* [The task]
Scan the material for the word "from", and copy each line where it shows up.

* [Dataset section]
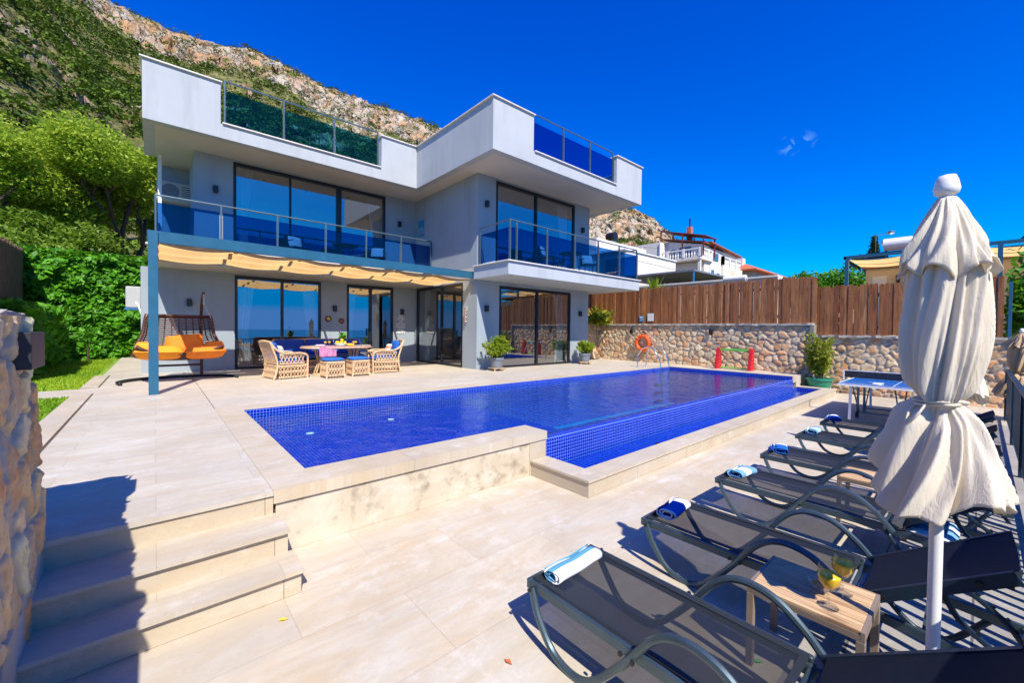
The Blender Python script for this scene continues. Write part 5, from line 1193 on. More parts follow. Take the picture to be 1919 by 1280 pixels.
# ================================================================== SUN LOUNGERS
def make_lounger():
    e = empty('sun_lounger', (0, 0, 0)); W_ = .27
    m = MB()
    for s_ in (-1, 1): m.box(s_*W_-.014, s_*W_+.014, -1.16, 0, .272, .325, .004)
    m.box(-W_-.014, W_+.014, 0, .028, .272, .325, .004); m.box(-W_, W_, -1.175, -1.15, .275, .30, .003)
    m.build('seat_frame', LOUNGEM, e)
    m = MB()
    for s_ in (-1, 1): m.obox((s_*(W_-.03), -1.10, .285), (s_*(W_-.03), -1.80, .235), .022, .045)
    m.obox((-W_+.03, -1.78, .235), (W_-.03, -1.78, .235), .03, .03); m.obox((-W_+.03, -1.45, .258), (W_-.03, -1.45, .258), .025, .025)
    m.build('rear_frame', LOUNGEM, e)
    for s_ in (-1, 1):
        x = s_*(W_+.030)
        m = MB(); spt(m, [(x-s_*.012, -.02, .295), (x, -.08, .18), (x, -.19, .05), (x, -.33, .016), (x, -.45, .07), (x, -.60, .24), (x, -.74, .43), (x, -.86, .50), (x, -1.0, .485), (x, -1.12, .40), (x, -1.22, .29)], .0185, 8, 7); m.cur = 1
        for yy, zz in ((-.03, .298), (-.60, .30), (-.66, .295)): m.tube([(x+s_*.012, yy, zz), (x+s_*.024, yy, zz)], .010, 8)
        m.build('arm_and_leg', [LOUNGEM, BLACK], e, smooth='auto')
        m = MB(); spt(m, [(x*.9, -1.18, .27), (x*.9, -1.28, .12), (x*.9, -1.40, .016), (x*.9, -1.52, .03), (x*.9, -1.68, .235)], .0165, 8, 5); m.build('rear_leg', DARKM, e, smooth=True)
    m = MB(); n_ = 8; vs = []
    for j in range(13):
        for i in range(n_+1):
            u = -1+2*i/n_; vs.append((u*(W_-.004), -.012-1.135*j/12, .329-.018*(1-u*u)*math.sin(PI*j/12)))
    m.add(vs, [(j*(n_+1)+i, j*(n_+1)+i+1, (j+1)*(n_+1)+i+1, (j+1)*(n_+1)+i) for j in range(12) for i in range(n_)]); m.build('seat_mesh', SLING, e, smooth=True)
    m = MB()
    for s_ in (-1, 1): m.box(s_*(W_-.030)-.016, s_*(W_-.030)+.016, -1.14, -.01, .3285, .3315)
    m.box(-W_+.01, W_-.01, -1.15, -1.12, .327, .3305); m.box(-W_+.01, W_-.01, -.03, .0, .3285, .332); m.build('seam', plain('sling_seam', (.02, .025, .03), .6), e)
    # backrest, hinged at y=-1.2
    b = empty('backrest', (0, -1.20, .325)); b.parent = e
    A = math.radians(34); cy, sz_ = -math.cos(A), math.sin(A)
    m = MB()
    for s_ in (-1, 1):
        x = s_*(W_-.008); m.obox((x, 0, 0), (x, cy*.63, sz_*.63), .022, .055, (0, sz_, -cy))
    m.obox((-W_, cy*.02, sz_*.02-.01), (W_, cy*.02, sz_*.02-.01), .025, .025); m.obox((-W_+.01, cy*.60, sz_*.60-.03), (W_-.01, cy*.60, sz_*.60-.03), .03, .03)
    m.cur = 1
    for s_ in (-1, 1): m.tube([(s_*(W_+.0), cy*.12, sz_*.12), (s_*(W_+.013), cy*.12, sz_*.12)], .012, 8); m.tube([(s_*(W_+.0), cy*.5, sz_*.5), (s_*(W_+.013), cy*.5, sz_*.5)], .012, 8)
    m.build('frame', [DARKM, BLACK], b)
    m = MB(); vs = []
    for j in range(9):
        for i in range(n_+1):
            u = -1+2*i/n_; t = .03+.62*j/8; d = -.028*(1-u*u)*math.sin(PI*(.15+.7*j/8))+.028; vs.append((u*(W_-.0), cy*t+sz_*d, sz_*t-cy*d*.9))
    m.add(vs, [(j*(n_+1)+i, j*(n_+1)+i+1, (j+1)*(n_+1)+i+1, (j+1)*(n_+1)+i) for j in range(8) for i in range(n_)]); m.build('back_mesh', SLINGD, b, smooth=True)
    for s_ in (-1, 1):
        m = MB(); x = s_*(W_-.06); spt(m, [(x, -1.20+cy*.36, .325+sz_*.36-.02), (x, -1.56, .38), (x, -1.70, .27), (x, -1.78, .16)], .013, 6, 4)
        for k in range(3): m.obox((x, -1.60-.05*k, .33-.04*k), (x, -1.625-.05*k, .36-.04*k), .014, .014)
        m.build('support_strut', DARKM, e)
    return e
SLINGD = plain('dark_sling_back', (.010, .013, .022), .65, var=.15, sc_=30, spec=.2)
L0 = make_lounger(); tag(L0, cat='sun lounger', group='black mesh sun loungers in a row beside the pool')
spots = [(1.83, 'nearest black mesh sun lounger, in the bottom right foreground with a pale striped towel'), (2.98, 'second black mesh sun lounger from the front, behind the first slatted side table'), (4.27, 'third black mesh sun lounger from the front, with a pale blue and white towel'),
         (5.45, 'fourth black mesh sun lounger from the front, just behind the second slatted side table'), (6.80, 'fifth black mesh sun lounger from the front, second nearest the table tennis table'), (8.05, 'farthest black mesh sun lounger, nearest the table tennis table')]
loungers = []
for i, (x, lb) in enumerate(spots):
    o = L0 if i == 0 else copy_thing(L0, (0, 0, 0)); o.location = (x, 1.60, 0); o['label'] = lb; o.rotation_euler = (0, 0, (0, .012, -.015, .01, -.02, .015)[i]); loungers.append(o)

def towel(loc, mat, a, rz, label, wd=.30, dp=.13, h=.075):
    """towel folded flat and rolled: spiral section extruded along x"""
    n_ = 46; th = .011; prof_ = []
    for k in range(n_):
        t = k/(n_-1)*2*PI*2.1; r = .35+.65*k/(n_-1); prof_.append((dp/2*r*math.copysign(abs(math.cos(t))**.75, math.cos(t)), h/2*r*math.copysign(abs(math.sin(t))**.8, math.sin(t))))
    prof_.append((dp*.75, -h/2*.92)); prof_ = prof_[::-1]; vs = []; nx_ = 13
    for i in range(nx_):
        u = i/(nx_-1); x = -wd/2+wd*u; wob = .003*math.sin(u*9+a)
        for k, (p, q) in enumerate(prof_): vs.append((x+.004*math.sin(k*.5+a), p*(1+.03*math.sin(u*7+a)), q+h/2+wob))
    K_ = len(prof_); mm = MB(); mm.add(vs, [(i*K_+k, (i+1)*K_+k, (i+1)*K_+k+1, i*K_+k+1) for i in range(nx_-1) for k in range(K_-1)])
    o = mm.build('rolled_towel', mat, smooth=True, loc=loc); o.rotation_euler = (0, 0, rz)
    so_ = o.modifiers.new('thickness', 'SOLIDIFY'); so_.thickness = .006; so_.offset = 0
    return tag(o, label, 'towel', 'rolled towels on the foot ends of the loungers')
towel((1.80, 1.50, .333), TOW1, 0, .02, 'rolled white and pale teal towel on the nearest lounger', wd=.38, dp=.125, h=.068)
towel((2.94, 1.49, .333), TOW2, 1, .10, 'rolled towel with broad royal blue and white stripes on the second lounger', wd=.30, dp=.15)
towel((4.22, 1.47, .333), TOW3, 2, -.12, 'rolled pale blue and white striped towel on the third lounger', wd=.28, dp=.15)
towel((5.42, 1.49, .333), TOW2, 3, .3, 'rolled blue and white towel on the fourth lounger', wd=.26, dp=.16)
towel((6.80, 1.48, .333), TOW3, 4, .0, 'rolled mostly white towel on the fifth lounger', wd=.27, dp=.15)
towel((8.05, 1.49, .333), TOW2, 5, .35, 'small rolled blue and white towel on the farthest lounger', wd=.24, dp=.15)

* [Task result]
The Blender Python script for this scene continues. Write part 5, from line 1193 on. More parts follow. Take the picture to be 1919 by 1280 pixels.
spots = [(1.83, 'nearest black mesh sun lounger, in the bottom right foreground with a pale striped towel'), (2.98, 'second black mesh sun lounger from the front, behind the first slatted side table'), (4.27, 'third black mesh sun lounger from the front, with a pale blue and white towel'),
         (5.45, 'fourth black mesh sun lounger from the front, just behind the second slatted side table'), (6.80, 'fifth black mesh sun lounger from the front, second nearest the table tennis table'), (8.05, 'farthest black mesh sun lounger, nearest the table tennis table')]